## [JOB]
Work out how many lines of the listing hold the string "wide", then answer with that number and nothing else.

* START DATA EXTRACT *

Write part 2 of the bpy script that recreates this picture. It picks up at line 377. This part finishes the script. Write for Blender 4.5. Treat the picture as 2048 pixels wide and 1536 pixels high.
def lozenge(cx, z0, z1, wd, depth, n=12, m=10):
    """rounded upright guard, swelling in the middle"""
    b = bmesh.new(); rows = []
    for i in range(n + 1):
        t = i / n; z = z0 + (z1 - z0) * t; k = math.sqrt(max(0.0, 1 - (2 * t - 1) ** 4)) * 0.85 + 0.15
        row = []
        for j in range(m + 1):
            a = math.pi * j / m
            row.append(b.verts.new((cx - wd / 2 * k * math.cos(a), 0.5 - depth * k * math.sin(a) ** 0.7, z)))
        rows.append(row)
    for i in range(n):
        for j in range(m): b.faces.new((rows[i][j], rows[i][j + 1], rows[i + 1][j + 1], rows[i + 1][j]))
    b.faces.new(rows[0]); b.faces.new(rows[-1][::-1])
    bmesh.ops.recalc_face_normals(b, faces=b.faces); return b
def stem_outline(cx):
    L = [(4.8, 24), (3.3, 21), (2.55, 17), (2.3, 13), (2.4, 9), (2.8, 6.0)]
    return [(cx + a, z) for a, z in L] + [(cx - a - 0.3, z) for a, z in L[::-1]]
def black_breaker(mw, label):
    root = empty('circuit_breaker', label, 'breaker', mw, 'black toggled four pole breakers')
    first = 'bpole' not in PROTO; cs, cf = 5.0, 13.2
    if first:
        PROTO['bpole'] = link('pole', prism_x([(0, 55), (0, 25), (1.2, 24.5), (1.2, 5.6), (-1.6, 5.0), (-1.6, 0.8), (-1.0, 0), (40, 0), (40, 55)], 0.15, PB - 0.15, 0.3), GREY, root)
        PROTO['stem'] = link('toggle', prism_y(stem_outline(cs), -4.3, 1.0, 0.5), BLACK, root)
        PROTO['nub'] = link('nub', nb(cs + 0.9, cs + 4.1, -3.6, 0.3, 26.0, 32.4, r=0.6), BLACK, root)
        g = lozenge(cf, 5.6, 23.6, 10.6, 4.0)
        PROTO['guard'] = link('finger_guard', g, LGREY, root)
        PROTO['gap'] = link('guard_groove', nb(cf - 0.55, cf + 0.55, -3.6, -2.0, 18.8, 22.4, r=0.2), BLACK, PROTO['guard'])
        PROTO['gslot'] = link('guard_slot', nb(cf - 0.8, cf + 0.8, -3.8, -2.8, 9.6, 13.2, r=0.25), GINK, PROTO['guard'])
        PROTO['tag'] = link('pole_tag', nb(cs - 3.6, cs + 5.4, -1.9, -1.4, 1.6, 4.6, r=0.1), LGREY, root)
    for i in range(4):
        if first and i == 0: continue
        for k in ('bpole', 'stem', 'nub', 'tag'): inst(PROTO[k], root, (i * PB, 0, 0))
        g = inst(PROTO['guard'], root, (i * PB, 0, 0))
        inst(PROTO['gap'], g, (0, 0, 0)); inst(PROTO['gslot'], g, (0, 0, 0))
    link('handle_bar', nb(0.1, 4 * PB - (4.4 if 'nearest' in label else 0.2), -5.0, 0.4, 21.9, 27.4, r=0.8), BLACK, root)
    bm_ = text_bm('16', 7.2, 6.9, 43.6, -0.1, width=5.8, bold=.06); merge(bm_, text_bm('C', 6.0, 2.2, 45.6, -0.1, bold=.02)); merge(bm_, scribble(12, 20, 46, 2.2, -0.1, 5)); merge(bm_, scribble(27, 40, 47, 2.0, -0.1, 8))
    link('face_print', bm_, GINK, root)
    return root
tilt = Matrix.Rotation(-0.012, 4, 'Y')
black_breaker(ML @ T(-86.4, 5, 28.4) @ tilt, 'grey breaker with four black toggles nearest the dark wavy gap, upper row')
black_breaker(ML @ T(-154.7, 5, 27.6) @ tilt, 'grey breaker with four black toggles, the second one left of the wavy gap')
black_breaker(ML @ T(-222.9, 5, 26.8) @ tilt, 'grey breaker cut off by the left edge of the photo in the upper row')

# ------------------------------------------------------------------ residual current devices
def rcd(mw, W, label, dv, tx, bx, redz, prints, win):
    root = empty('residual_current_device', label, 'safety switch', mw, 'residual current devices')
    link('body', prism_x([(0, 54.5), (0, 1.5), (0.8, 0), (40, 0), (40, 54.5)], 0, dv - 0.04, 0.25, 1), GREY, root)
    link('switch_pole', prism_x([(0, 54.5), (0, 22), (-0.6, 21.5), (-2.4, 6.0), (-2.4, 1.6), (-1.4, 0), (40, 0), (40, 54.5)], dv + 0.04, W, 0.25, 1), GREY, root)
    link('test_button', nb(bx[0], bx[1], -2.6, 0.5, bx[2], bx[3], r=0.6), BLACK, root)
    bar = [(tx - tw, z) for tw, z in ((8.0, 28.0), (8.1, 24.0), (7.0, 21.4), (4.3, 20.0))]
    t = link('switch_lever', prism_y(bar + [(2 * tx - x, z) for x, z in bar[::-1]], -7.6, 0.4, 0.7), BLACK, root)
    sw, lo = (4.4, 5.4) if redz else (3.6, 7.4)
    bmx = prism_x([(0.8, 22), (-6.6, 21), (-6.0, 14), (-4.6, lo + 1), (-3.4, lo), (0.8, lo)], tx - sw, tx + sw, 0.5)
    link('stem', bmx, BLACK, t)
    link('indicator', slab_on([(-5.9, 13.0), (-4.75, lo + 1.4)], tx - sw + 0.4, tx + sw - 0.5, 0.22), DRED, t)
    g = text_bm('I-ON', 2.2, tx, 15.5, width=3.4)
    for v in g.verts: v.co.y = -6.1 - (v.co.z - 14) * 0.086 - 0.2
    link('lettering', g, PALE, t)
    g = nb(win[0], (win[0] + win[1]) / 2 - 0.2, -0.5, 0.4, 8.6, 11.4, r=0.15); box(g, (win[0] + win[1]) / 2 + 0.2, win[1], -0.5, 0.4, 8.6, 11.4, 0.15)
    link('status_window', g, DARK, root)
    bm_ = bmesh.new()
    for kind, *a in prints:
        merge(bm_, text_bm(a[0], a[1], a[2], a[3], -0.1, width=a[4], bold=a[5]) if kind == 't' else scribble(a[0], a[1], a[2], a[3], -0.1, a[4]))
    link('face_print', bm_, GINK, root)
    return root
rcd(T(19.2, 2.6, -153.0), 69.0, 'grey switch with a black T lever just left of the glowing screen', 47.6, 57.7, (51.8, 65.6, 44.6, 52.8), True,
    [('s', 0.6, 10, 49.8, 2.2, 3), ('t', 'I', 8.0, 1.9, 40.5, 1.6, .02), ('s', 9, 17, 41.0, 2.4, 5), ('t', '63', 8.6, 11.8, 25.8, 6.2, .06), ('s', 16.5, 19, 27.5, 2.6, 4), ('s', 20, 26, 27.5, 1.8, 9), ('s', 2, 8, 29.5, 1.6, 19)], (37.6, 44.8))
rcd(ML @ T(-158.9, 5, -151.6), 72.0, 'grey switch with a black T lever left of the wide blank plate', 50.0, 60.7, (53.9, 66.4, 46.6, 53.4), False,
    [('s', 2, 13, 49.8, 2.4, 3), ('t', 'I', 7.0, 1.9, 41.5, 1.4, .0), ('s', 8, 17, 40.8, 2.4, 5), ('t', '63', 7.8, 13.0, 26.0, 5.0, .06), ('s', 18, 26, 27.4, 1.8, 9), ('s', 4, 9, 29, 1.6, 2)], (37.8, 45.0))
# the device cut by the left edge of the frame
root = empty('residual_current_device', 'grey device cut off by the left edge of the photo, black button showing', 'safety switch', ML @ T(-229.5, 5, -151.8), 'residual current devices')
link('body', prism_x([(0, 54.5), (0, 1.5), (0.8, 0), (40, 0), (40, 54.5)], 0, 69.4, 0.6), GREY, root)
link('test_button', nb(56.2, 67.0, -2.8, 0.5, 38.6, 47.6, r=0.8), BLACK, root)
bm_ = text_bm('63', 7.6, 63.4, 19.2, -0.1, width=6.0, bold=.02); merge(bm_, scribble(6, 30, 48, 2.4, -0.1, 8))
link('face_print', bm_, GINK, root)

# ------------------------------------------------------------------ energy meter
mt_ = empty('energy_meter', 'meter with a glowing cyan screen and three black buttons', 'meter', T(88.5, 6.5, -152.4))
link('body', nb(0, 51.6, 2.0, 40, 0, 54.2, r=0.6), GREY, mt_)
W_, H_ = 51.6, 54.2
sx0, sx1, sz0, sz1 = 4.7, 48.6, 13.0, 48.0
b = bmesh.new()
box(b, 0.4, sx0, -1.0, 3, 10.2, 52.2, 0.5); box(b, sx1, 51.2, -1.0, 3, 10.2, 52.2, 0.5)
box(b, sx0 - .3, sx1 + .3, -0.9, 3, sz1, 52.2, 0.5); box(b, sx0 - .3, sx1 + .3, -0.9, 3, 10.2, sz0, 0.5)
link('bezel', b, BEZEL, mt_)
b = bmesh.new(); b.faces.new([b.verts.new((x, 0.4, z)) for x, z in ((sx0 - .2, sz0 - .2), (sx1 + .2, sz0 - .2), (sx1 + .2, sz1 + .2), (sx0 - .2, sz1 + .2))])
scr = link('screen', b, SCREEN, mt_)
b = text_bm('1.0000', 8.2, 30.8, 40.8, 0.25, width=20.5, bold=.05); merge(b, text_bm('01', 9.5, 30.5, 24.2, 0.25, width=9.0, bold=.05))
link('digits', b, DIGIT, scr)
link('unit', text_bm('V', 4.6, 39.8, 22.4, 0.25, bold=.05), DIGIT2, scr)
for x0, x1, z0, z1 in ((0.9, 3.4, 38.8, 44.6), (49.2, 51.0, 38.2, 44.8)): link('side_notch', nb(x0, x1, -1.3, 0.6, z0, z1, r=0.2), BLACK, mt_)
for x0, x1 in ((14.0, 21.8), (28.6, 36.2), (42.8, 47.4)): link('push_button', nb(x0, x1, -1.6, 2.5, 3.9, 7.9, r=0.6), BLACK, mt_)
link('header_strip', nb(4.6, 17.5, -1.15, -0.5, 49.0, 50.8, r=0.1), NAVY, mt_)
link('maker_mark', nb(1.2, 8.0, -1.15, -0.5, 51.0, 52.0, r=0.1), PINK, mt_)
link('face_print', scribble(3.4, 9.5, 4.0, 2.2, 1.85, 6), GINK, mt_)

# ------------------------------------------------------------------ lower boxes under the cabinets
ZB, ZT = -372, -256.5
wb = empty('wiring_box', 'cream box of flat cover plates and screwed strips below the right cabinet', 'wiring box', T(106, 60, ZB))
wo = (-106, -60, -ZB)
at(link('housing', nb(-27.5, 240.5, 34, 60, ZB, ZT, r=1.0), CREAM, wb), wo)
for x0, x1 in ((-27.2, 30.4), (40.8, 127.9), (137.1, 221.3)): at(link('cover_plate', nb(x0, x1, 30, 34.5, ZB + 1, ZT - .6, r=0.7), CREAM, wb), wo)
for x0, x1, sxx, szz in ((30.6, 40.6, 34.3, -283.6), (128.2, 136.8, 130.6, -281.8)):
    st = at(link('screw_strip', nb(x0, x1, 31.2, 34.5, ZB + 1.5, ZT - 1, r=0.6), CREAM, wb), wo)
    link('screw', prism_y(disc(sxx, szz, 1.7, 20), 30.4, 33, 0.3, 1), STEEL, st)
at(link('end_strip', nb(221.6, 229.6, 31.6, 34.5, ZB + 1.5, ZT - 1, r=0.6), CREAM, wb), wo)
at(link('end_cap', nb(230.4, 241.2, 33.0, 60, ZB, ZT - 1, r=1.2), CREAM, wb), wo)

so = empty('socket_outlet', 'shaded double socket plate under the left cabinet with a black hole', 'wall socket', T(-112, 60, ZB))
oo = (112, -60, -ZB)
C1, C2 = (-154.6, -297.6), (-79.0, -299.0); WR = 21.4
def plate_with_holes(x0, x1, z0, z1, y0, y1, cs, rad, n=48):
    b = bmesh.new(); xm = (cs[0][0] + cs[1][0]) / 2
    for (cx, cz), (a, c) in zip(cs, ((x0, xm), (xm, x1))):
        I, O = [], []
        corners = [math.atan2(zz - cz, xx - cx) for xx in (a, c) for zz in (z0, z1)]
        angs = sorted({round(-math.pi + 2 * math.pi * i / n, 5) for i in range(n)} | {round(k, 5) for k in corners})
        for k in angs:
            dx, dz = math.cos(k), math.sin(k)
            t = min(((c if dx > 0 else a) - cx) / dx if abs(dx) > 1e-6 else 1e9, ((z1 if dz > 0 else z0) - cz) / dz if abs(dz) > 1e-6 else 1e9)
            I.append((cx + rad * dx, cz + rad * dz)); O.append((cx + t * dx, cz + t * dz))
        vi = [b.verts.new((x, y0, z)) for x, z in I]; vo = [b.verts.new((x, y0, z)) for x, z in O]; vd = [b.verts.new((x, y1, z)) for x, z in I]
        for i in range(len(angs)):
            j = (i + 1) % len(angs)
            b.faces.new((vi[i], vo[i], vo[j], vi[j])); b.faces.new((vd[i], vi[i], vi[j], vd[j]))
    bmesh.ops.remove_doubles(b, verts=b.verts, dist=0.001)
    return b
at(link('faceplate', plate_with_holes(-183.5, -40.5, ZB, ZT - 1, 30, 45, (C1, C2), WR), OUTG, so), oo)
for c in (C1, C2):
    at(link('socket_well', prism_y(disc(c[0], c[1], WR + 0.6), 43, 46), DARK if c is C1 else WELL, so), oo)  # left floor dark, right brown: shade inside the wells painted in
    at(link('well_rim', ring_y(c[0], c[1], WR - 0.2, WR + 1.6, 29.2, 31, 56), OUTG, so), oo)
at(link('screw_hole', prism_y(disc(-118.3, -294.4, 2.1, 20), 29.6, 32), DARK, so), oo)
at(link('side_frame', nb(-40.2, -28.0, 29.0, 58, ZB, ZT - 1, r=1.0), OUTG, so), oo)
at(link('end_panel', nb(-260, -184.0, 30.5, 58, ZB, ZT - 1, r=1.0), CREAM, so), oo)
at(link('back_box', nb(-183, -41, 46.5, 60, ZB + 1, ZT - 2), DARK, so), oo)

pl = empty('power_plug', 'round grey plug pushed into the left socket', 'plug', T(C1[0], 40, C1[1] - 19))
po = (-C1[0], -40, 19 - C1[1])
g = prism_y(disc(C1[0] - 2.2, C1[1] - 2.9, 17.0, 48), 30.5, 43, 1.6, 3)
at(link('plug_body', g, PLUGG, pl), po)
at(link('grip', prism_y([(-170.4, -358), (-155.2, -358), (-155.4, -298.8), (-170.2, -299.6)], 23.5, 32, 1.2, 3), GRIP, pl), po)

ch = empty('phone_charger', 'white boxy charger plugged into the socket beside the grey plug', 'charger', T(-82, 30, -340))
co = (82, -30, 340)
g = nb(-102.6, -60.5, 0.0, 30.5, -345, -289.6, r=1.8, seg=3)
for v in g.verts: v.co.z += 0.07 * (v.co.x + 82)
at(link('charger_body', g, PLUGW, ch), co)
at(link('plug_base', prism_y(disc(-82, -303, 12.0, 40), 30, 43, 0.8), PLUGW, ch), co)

* END DATA EXTRACT *

## [SOLUTION BELOW]
2